SOURCE EXCERPT
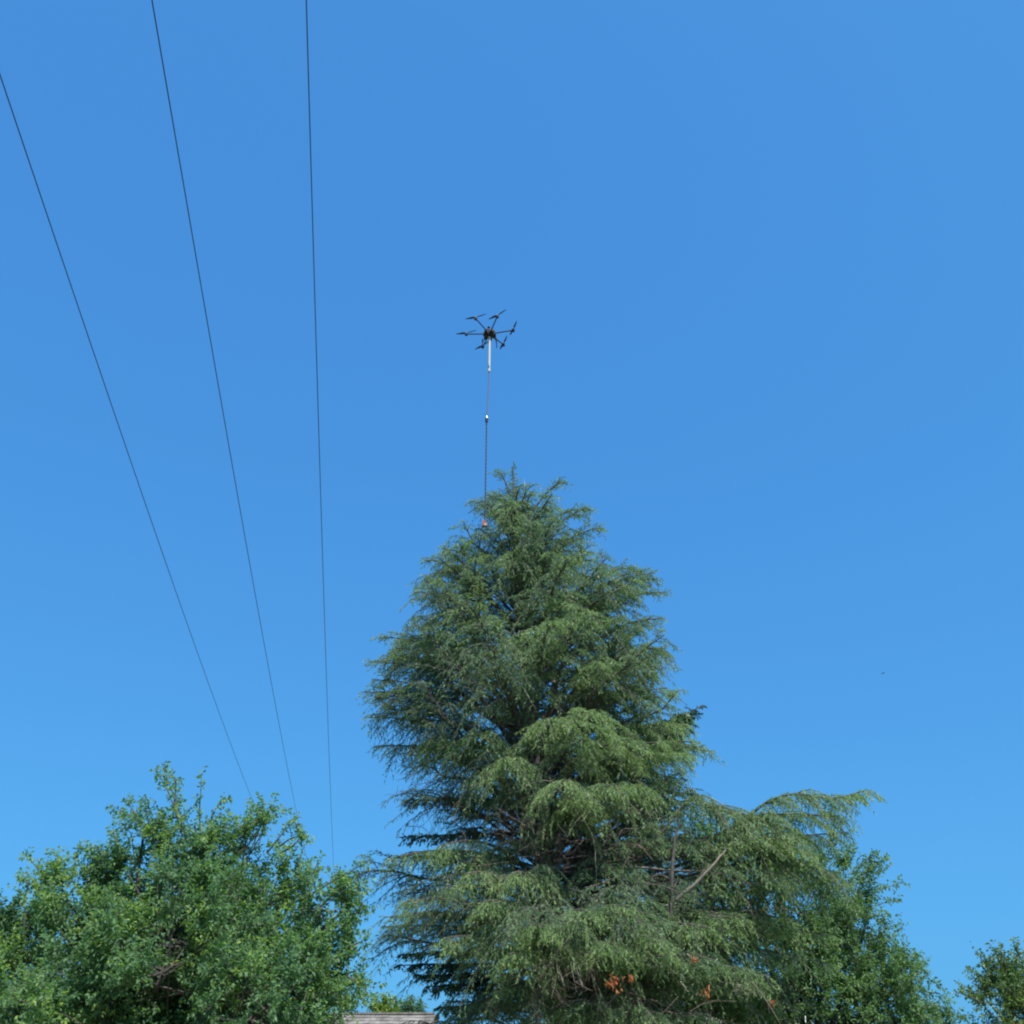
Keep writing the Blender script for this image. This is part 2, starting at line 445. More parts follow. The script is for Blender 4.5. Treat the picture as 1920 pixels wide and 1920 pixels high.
# thin upright leaders along the outline
for (x, y, Y, zr, sec) in [(1060, 905, 24.8, 15.6, .32), (1108, 955, 24.7, 14.6, .4), (1128, 990, 24.6, 14.0, .45), (932, 885, 24.9, 16.2, .2), (885, 940, 24.7, 15.4, .3), (1095, 955, 25.3, 15, .3),
                           (795, 1050, 24.8, 12.6, .45), (838, 1030, 24.6, 13.2, .35), (1225, 1075, 24.6, 12.0, .55), (1185, 1065, 24.8, 12.2, .5), (1250, 1110, 25.2, 11.4, .5), (1255, 1225, 24.6, 10.6, .6),
                           (775, 1110, 24.8, 11.8, .5), (712, 1195, 25.0, 10.6, .5), (690, 1240, 24.6, 10.2, .5), (682, 1298, 24.9, 10.0, .4), (1318, 1400, 24.4, 9.3, .4)]:
    hero(P(x, y, Y), zr, 0.05, .6, .4, sec=sec * 1.25, start=0.35, r0=0.022, twl=0.18, dens=.95, gap=.14, bush=.5)
for (x, y, Y, zr, sec) in [(1205, 1070, 24.2, 10.8, .6), (1232, 1085, 24.7, 10.6, .6), (1190, 1100, 24.0, 10.8, .6), (1240, 1160, 24.5, 10.6, .8), (1250, 1215, 24.4, 9.8, .8), (1180, 1180, 23.6, 10.6, .9), (1225, 1250, 24.2, 9.4, .8),
                           (800, 1085, 24.4, 11.8, .7), (835, 1070, 24.2, 12.2, .7), (780, 1160, 24.4, 10.8, .8), (740, 1215, 24.5, 10.0, .8), (700, 1275, 24.6, 9.4, .8), (720, 1330, 24.4, 8.8, .8), (690, 1345, 24.8, 8.8, .7),
                           (910, 945, 24.4, 14.6, .45), (1040, 950, 24.4, 14.6, .5), (890, 1000, 24.2, 13.6, .55), (1090, 1010, 24.3, 13.4, .6), (1110, 1050, 24.4, 12.8, .5), (935, 928, 24.7, 15.2, .35), (1000, 922, 24.6, 15.2, .35), (972, 945, 24.5, 14.8, .4), (920, 962, 24.4, 14.6, .4), (1018, 950, 24.5, 14.6, .4), (950, 985, 24.2, 14.0, .45), (1040, 985, 24.3, 14.0, .45), (985, 1000, 24.0, 13.8, .5),
                           (905, 1040, 23.9, 12.8, .55), (960, 1060, 23.8, 12.6, .6), (1060, 1060, 24.0, 12.6, .55)]:
    hero(P(x, y, Y), zr, 0.15, rng.uniform(.45, .85), .7, sec=sec, start=0.4, r0=0.024, twl=0.22, gap=.18, bush=1.0)

# the long bough on the right and its arching twin
b1 = [P(1180, 1625, 23.6), P(1290, 1500, 23.2), P(1330, 1510, 23.1), P(1400, 1530, 23.0)]
hero(P(1500, 1560, 22.8), 6.4, mids=b1, tint=.8, weep=.75, sec=1.2, start=.36, r0=.035)
b2 = [P(1200, 1640, 23.8), P(1330, 1600, 23.2), P(1420, 1515, 23.0), P(1490, 1488, 22.9), P(1560, 1498, 22.8)]
hero(P(1622, 1482, 22.7), 6.2, mids=b2, tint=.82, weep=.65, sec=.95, start=.36, r0=.035)
hero(P(1590, 1560, 22.9), 6.0, mids=[P(1250, 1640, 23.6), P(1400, 1580, 23.1)], tint=.8, weep=.6, sec=1.0, start=.35, r0=.03)
hero(P(1575, 1530, 22.9), 6.2, mids=[P(1300, 1580, 23.4), P(1430, 1530, 23.0)], tint=.85, weep=.65, sec=.9, start=.4, r0=.03)
hero(P(1520, 1600, 22.5), 6.0, mids=[P(1300, 1600, 23.1), P(1420, 1575, 22.7)], tint=.8, weep=.65, sec=.9, start=.4, r0=.03)
hero(P(1480, 1640, 22.6), 5.9, mids=[P(1250, 1660, 23.4), P(1360, 1630, 22.9)], tint=.58, weep=.6, sec=1.0, start=.35, r0=.05)
hero(P(1560, 1640, 23.2), 5.6, mids=[P(1300, 1640, 23.6), P(1450, 1610, 23.3)], tint=.55, weep=.7, sec=1.1, start=.4, r0=.03)
hero(P(1330, 1570, 23.4), 6.6, mids=[P(1230, 1580, 23.8)], tint=.5, weep=.8, sec=1.0, start=.3, r0=.03)
hero(P(1360, 1560, 22.9), 6.4, mids=[P(1240, 1600, 23.4)], tint=.6, weep=.8, sec=.9, start=.4, r0=.05)
hero(P(1300, 1505, 23.3), 7.0, mids=[P(1180, 1560, 23.9)], tint=.6, weep=.8, sec=.7, start=.5, r0=.04)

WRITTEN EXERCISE
Print each line of the material above exactly, with the pictures removed from your copy.

RESULT OF THE EXERCISE
Keep writing the Blender script for this image. This is part 2, starting at line 445. More parts follow. The script is for Blender 4.5. Treat the picture as 1920 pixels wide and 1920 pixels high.
# thin upright leaders along the outline
for (x, y, Y, zr, sec) in [(1060, 905, 24.8, 15.6, .32), (1108, 955, 24.7, 14.6, .4), (1128, 990, 24.6, 14.0, .45), (932, 885, 24.9, 16.2, .2), (885, 940, 24.7, 15.4, .3), (1095, 955, 25.3, 15, .3),
                           (795, 1050, 24.8, 12.6, .45), (838, 1030, 24.6, 13.2, .35), (1225, 1075, 24.6, 12.0, .55), (1185, 1065, 24.8, 12.2, .5), (1250, 1110, 25.2, 11.4, .5), (1255, 1225, 24.6, 10.6, .6),
                           (775, 1110, 24.8, 11.8, .5), (712, 1195, 25.0, 10.6, .5), (690, 1240, 24.6, 10.2, .5), (682, 1298, 24.9, 10.0, .4), (1318, 1400, 24.4, 9.3, .4)]:
    hero(P(x, y, Y), zr, 0.05, .6, .4, sec=sec * 1.25, start=0.35, r0=0.022, twl=0.18, dens=.95, gap=.14, bush=.5)
for (x, y, Y, zr, sec) in [(1205, 1070, 24.2, 10.8, .6), (1232, 1085, 24.7, 10.6, .6), (1190, 1100, 24.0, 10.8, .6), (1240, 1160, 24.5, 10.6, .8), (1250, 1215, 24.4, 9.8, .8), (1180, 1180, 23.6, 10.6, .9), (1225, 1250, 24.2, 9.4, .8),
                           (800, 1085, 24.4, 11.8, .7), (835, 1070, 24.2, 12.2, .7), (780, 1160, 24.4, 10.8, .8), (740, 1215, 24.5, 10.0, .8), (700, 1275, 24.6, 9.4, .8), (720, 1330, 24.4, 8.8, .8), (690, 1345, 24.8, 8.8, .7),
                           (910, 945, 24.4, 14.6, .45), (1040, 950, 24.4, 14.6, .5), (890, 1000, 24.2, 13.6, .55), (1090, 1010, 24.3, 13.4, .6), (1110, 1050, 24.4, 12.8, .5), (935, 928, 24.7, 15.2, .35), (1000, 922, 24.6, 15.2, .35), (972, 945, 24.5, 14.8, .4), (920, 962, 24.4, 14.6, .4), (1018, 950, 24.5, 14.6, .4), (950, 985, 24.2, 14.0, .45), (1040, 985, 24.3, 14.0, .45), (985, 1000, 24.0, 13.8, .5),
                           (905, 1040, 23.9, 12.8, .55), (960, 1060, 23.8, 12.6, .6), (1060, 1060, 24.0, 12.6, .55)]:
    hero(P(x, y, Y), zr, 0.15, rng.uniform(.45, .85), .7, sec=sec, start=0.4, r0=0.024, twl=0.22, gap=.18, bush=1.0)

# the long bough on the right and its arching twin
b1 = [P(1180, 1625, 23.6), P(1290, 1500, 23.2), P(1330, 1510, 23.1), P(1400, 1530, 23.0)]
hero(P(1500, 1560, 22.8), 6.4, mids=b1, tint=.8, weep=.75, sec=1.2, start=.36, r0=.035)
b2 = [P(1200, 1640, 23.8), P(1330, 1600, 23.2), P(1420, 1515, 23.0), P(1490, 1488, 22.9), P(1560, 1498, 22.8)]
hero(P(1622, 1482, 22.7), 6.2, mids=b2, tint=.82, weep=.65, sec=.95, start=.36, r0=.035)
hero(P(1590, 1560, 22.9), 6.0, mids=[P(1250, 1640, 23.6), P(1400, 1580, 23.1)], tint=.8, weep=.6, sec=1.0, start=.35, r0=.03)
hero(P(1575, 1530, 22.9), 6.2, mids=[P(1300, 1580, 23.4), P(1430, 1530, 23.0)], tint=.85, weep=.65, sec=.9, start=.4, r0=.03)
hero(P(1520, 1600, 22.5), 6.0, mids=[P(1300, 1600, 23.1), P(1420, 1575, 22.7)], tint=.8, weep=.65, sec=.9, start=.4, r0=.03)
hero(P(1480, 1640, 22.6), 5.9, mids=[P(1250, 1660, 23.4), P(1360, 1630, 22.9)], tint=.58, weep=.6, sec=1.0, start=.35, r0=.05)
hero(P(1560, 1640, 23.2), 5.6, mids=[P(1300, 1640, 23.6), P(1450, 1610, 23.3)], tint=.55, weep=.7, sec=1.1, start=.4, r0=.03)
hero(P(1330, 1570, 23.4), 6.6, mids=[P(1230, 1580, 23.8)], tint=.5, weep=.8, sec=1.0, start=.3, r0=.03)
hero(P(1360, 1560, 22.9), 6.4, mids=[P(1240, 1600, 23.4)], tint=.6, weep=.8, sec=.9, start=.4, r0=.05)
hero(P(1300, 1505, 23.3), 7.0, mids=[P(1180, 1560, 23.9)], tint=.6, weep=.8, sec=.7, start=.5, r0=.04)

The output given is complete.